_Given task_. Among the entries below, copy only the span from the line containing "What Blender Python" through the line containing "except Exception: pass". Do so exactly, and skip the pictures.

_Items listed in a dataset_.

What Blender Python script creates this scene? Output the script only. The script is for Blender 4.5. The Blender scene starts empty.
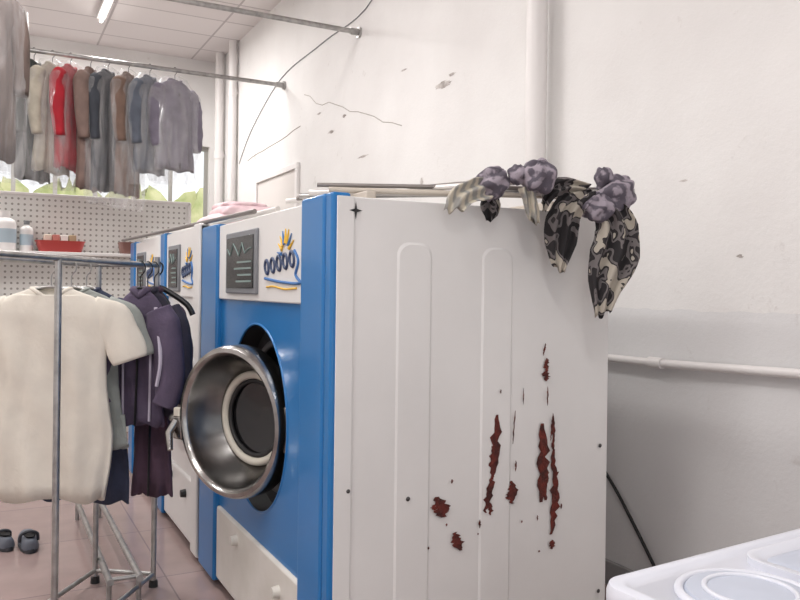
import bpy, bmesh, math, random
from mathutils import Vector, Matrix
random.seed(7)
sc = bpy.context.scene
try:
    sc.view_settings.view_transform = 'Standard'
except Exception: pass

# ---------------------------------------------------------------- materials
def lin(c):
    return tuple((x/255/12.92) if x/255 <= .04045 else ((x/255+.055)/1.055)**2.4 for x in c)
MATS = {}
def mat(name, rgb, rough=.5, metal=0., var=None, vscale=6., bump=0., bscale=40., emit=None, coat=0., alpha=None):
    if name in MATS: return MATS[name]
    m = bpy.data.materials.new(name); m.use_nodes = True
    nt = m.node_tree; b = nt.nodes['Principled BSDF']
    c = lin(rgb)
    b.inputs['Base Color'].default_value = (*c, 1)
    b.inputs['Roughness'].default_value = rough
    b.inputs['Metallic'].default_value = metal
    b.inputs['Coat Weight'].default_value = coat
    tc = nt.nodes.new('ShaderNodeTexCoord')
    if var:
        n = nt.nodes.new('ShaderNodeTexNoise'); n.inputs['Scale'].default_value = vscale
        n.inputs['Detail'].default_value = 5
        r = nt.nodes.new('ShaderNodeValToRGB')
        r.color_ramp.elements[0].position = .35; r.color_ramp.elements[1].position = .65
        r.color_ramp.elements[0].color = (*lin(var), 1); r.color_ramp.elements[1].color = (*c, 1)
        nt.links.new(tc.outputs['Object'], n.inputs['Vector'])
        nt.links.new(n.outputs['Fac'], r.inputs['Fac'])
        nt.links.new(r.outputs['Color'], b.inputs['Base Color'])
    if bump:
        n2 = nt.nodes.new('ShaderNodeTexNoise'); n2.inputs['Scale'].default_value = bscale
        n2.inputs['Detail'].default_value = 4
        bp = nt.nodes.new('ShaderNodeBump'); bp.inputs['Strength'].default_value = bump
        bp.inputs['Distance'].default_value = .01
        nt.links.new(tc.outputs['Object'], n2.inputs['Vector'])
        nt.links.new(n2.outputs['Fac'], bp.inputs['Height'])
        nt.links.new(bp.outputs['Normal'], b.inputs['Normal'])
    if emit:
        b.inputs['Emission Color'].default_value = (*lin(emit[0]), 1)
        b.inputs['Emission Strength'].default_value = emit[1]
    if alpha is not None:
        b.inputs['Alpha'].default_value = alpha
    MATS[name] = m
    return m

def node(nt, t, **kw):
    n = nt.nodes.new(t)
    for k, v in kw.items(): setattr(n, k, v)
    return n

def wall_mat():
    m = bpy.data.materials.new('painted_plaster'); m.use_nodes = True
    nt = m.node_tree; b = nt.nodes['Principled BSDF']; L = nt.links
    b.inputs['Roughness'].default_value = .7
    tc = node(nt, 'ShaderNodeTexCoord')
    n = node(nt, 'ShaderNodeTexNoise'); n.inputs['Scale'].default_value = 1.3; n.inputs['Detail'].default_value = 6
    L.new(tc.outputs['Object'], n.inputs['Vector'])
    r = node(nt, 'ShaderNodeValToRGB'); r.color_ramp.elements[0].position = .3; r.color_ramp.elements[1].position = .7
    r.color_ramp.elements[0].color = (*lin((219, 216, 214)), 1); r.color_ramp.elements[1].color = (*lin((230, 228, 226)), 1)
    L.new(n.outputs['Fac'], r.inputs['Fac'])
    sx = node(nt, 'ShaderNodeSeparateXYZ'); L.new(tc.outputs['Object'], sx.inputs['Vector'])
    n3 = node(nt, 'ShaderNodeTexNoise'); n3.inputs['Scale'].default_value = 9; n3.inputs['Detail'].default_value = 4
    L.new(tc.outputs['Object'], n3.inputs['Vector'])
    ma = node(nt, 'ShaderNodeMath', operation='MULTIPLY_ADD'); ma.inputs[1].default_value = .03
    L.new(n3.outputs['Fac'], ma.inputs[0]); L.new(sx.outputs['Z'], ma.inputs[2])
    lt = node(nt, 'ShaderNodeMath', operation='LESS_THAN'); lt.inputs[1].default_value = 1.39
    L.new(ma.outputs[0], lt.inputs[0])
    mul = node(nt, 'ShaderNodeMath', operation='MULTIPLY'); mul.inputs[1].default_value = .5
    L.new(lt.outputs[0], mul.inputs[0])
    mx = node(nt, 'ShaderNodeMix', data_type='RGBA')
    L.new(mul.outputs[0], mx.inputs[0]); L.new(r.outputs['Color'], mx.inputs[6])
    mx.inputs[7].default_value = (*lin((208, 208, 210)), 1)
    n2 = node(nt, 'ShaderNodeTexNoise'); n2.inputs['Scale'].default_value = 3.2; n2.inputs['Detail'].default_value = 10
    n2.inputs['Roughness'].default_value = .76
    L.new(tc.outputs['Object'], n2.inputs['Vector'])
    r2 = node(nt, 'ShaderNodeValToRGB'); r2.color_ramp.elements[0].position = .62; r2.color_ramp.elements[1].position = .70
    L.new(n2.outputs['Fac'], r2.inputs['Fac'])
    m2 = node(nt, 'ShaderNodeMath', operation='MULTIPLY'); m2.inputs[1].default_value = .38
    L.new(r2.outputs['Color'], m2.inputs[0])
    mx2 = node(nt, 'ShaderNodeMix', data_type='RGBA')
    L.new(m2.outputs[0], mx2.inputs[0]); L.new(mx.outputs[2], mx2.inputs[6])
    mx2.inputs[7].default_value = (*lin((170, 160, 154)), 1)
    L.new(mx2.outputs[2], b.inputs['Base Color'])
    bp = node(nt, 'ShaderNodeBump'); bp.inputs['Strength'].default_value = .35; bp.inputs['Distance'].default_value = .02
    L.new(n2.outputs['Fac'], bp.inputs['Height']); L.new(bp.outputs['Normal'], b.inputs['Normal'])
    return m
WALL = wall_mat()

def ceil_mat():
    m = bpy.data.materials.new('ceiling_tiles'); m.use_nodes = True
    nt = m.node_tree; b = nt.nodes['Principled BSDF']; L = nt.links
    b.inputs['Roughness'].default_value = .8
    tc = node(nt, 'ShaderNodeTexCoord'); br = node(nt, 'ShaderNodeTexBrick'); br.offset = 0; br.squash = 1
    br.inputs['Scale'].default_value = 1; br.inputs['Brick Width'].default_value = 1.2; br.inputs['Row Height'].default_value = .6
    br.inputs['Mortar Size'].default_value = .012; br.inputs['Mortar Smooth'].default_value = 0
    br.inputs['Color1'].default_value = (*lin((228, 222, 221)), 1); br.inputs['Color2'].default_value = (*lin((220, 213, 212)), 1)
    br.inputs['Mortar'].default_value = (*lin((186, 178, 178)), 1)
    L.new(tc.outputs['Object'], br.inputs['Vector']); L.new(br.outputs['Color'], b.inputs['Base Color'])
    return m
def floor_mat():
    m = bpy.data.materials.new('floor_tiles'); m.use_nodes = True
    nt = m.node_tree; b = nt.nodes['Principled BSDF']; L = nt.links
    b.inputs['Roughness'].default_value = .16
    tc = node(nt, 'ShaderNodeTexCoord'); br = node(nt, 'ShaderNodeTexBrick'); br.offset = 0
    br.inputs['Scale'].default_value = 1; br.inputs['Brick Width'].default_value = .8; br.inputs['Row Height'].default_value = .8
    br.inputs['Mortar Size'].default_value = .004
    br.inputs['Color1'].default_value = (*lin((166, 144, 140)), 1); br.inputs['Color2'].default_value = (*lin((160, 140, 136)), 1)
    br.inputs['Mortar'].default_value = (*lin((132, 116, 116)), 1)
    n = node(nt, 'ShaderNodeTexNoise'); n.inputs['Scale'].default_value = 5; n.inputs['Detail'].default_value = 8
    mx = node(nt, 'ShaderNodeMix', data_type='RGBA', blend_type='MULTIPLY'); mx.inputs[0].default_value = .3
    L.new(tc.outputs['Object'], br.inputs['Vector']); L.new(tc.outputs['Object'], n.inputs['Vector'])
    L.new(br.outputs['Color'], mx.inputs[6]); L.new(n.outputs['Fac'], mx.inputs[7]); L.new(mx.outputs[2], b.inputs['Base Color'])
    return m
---
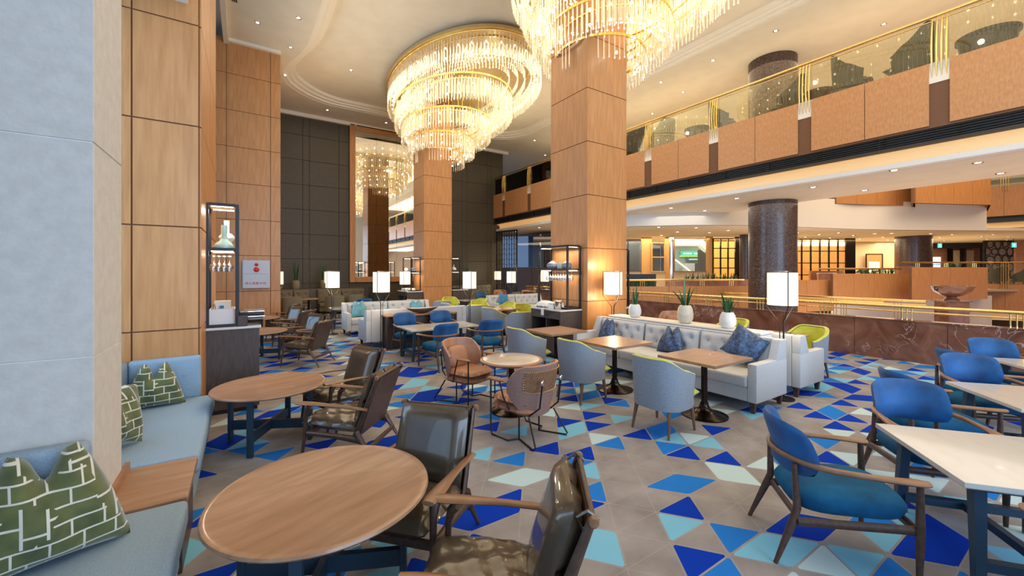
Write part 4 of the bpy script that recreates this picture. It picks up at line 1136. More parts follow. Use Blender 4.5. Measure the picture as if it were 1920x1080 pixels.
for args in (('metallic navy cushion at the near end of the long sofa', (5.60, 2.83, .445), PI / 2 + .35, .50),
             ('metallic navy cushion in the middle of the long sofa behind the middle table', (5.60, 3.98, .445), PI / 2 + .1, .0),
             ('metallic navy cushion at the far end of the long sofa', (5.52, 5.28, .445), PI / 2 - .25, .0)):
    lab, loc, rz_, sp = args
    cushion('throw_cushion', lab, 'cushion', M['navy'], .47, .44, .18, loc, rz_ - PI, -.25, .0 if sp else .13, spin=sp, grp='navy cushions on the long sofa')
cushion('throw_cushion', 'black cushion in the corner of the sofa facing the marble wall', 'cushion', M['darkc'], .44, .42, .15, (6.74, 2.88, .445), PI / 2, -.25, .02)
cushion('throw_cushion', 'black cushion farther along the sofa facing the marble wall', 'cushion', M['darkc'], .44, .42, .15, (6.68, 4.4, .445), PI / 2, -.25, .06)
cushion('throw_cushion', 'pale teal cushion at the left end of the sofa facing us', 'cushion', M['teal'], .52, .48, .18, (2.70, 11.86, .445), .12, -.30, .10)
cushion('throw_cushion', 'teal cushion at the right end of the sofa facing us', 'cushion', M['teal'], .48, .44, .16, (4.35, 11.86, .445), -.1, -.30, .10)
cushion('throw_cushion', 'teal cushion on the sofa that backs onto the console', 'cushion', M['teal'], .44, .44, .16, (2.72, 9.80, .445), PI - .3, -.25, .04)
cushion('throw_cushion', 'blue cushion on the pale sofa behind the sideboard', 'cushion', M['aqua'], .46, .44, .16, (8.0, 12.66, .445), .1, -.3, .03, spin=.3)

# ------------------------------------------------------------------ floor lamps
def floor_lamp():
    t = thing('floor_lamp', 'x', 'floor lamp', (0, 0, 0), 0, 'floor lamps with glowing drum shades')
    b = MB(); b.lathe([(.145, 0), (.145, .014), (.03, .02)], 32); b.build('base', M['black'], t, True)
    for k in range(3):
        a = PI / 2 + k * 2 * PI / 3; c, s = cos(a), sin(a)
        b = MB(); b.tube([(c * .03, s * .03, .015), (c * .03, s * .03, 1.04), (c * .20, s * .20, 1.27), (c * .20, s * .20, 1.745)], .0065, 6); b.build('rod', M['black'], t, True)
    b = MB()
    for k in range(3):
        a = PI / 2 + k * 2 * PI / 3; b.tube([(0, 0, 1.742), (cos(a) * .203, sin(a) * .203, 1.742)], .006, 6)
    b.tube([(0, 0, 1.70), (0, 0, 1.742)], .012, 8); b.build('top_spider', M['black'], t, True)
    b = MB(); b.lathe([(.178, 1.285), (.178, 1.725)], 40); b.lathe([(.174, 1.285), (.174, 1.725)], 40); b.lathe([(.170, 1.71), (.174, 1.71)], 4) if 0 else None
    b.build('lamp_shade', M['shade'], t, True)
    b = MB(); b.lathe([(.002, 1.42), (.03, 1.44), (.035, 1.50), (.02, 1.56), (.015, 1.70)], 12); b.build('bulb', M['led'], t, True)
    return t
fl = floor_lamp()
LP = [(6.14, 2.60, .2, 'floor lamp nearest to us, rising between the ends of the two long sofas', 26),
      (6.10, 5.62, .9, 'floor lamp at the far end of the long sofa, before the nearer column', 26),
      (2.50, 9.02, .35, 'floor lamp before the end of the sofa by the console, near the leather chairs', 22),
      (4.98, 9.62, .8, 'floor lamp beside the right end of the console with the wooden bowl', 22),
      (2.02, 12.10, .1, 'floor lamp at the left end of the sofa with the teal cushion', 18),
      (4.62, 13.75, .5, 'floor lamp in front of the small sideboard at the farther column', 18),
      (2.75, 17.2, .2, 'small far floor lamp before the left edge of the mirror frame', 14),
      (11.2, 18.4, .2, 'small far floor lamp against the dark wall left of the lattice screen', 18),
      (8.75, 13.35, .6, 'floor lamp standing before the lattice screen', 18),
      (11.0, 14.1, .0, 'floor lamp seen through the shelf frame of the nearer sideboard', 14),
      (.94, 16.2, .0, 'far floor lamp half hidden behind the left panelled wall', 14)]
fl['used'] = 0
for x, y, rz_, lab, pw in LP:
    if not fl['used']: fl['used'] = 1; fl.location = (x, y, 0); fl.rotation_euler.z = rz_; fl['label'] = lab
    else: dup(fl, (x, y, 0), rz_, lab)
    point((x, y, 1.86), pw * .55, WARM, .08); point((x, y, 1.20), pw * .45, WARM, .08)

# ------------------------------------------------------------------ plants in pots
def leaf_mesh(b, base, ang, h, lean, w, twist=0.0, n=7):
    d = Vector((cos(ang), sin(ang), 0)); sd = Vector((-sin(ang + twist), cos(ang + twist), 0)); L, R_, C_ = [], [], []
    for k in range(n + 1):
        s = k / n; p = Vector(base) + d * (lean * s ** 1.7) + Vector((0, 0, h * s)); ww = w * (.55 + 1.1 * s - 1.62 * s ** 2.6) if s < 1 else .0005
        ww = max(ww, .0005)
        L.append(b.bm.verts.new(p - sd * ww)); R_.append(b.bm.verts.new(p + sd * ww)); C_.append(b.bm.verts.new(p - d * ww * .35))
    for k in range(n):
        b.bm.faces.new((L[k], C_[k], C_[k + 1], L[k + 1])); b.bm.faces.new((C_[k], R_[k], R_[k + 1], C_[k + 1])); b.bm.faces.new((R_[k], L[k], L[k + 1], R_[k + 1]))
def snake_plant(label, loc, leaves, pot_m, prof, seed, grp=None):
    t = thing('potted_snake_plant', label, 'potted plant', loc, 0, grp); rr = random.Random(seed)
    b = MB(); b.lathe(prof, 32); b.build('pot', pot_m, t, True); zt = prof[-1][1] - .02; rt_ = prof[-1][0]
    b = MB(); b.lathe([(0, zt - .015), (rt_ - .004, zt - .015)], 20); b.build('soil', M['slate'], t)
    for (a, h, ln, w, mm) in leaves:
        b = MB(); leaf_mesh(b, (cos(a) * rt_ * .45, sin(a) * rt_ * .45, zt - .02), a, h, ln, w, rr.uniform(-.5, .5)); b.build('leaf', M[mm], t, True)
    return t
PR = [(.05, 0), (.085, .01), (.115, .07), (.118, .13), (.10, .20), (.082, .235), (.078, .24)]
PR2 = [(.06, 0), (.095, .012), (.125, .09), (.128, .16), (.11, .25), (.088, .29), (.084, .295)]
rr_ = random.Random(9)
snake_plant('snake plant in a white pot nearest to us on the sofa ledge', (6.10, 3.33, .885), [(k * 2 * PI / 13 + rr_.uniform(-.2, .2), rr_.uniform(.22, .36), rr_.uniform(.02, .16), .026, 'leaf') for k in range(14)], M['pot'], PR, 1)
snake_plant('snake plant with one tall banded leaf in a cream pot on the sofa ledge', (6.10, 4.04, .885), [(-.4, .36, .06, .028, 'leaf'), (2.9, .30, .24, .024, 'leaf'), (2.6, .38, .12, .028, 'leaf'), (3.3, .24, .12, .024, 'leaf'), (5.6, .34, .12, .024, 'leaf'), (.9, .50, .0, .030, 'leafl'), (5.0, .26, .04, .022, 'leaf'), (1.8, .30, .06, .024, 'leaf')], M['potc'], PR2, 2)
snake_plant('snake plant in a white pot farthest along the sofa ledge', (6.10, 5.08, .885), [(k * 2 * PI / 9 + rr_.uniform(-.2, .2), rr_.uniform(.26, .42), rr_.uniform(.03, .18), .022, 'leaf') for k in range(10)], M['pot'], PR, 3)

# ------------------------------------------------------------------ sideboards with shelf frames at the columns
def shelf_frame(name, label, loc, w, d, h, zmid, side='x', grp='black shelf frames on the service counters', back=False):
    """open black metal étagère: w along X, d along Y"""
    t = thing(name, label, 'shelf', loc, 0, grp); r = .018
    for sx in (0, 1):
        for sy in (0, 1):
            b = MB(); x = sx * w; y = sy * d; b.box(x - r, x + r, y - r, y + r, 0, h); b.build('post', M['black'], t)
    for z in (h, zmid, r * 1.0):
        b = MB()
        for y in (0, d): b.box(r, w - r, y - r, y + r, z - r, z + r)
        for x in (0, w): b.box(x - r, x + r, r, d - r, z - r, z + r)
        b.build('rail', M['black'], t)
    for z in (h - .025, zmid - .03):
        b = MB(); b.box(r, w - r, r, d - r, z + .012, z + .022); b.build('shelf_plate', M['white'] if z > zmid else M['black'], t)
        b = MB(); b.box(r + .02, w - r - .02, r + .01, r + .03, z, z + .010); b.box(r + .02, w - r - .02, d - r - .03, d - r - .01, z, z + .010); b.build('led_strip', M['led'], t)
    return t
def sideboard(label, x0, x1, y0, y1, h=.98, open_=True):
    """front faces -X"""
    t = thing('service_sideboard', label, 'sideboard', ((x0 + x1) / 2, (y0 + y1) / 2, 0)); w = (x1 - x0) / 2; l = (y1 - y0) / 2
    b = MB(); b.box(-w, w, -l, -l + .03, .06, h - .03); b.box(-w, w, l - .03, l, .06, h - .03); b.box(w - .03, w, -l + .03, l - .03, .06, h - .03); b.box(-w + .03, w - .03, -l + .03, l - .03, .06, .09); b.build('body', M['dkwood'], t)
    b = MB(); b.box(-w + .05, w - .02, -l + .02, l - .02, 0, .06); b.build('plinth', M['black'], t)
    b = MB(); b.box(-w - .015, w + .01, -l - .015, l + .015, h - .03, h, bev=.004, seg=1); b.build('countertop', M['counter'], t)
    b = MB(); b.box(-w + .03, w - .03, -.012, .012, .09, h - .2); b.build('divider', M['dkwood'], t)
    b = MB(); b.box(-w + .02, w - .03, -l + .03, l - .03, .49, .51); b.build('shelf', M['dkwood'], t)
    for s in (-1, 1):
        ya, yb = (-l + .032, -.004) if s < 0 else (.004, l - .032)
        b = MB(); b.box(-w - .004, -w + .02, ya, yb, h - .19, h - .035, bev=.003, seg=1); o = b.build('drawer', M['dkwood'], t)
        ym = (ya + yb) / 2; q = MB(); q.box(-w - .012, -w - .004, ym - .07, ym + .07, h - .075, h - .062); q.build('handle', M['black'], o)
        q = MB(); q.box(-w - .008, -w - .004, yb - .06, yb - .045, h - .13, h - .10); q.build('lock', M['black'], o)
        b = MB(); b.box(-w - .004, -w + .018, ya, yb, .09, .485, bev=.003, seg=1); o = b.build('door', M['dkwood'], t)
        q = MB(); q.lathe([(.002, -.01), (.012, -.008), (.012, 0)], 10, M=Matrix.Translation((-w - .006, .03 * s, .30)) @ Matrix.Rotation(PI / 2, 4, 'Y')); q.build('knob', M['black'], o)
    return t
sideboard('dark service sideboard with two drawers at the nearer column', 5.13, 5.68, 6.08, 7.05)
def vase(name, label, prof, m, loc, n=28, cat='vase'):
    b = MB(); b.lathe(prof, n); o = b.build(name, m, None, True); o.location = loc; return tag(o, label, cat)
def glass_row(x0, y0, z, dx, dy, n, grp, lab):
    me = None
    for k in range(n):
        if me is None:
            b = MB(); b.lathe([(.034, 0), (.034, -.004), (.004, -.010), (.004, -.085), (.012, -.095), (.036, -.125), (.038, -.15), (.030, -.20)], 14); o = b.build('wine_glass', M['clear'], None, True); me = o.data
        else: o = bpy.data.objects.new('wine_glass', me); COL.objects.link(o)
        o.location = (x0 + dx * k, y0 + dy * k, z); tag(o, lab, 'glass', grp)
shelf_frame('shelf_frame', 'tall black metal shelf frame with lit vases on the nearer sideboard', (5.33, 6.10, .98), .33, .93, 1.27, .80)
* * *
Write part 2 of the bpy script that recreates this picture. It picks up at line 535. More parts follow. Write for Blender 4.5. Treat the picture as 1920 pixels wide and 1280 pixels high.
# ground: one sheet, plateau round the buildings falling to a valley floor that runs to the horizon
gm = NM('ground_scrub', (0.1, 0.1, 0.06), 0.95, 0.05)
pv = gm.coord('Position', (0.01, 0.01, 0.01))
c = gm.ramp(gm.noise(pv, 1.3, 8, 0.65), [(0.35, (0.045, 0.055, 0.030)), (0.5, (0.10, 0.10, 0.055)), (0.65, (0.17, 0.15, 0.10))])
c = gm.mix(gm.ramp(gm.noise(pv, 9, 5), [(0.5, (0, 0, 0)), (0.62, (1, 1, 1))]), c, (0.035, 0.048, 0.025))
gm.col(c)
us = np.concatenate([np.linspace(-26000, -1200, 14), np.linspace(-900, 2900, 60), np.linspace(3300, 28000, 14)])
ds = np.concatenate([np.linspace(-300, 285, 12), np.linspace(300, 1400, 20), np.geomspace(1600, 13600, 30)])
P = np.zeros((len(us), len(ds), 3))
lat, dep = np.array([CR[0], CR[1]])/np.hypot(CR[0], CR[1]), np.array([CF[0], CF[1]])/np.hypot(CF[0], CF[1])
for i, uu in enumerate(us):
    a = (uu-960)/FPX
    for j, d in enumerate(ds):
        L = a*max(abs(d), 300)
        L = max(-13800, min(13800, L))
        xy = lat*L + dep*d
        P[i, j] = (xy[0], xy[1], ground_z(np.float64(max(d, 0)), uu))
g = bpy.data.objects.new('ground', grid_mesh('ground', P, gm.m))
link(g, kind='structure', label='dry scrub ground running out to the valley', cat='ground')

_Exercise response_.
What Blender Python script creates this scene? Output the script only. The script is for Blender 4.5. The Blender scene starts empty.
import bpy, bmesh, math, random
from mathutils import Vector, Matrix
random.seed(7)
sc = bpy.context.scene
try:
    sc.view_settings.view_transform = 'Standard'
except Exception: pass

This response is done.